Grid-to-Point Deep-Learning Error Correction for the Surface Weather Forecasts of a Fine-Scale Numerical Weather Prediction System

Abstract

Forecasts of numerical weather prediction models unavoidably contain errors, and it is a common practice to post-process the model output and correct the error for the proper use of the forecasts. This study develops a grid-to-multipoint (G2N) model output error correction scheme which extracts model spatial features and corrects multistation forecasts simultaneously. The model was tested for an operational high-resolution model system, the precision rapid update forecasting system (PRUFS) model, running for East China at 3 km grid intervals. The variables studied include 2 m temperature, 2 m relative humidity, and 10 m wind speed at 311 standard ground-based weather stations.
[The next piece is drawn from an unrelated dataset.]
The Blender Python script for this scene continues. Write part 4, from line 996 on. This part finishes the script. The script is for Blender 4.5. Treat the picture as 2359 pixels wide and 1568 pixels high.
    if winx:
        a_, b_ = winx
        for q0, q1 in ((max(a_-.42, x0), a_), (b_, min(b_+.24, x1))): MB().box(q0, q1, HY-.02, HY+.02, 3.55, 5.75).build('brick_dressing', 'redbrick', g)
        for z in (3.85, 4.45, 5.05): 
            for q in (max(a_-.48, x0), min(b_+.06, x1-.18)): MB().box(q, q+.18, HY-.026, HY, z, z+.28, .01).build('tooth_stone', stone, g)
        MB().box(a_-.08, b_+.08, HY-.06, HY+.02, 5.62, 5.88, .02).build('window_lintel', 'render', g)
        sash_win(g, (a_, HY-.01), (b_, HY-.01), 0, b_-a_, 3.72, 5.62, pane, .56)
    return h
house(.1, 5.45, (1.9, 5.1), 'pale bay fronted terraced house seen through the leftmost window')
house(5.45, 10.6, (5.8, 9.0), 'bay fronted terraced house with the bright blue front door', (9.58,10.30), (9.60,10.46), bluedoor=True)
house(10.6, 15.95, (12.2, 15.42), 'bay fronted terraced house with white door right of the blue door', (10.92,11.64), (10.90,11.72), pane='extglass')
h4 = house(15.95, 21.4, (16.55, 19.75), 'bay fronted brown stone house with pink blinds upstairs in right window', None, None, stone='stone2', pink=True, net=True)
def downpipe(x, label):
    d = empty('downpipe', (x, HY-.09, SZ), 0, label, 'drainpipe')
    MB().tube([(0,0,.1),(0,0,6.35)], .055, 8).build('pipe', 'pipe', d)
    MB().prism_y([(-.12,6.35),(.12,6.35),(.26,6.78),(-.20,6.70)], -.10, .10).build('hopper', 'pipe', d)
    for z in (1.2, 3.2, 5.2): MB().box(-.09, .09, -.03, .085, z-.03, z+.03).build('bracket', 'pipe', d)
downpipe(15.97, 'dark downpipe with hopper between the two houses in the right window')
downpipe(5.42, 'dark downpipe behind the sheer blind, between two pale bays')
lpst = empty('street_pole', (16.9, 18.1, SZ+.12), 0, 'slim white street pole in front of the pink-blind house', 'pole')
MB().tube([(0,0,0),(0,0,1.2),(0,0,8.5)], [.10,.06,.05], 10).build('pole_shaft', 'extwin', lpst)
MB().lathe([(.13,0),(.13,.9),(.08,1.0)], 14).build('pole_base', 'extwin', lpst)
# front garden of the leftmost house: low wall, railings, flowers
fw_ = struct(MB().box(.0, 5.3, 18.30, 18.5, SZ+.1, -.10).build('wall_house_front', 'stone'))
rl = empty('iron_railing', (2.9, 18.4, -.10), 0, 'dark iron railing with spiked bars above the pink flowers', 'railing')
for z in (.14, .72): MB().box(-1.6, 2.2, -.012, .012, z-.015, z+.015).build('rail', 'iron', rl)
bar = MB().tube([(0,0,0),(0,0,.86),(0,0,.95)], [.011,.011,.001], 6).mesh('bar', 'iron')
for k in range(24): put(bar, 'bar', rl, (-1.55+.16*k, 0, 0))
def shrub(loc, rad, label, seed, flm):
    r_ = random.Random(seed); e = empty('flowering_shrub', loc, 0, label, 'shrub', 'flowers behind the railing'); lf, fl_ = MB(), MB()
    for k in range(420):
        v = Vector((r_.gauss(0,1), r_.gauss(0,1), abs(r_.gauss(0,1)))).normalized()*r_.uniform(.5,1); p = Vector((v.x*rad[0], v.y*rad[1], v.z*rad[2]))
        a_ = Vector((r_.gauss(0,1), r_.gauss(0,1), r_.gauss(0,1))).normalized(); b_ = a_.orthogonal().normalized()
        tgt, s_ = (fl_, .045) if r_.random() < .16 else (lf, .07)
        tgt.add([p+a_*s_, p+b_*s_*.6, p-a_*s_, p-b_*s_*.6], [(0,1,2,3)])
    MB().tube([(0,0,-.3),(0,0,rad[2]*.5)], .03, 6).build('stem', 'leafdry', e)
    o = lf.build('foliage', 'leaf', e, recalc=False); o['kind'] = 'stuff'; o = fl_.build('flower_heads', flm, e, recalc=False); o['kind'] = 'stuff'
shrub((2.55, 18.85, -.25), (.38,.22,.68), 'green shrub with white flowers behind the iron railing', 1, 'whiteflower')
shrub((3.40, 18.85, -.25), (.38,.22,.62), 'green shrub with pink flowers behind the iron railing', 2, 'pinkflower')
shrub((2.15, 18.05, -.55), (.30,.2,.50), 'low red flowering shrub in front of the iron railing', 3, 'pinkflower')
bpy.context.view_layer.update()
The dataset for training G2N is a year of historical PRUFS model outputs and the surface observations of the same period and the assessment of the G2N performance are based on the output of two months of real-time G2N. The verification of the real-time results shows that G2N reduced RMSEs of the 2 m temperature, 2 m relative humidity, and 10 m wind speed forecast errors of the PRUFS model by 19%, 24%, and 42%, respectively. Sensitivity analysis reveals that increasing the number of the target stations for simultaneous correction helps to improve the model performance and reduces the computational cost as well indicating that enhancing the loss function with spatial regional meteorological structure is helpful. On the other hand, adequately selecting the size of influencing grid areas of the model input is also important for G2N to incorporate enough spatial features of model forecasts but not to include the information from the grids far from the correcting areas. G2N is a highly efficient and effective tool that can be readily implemented for real-time regional NWP models.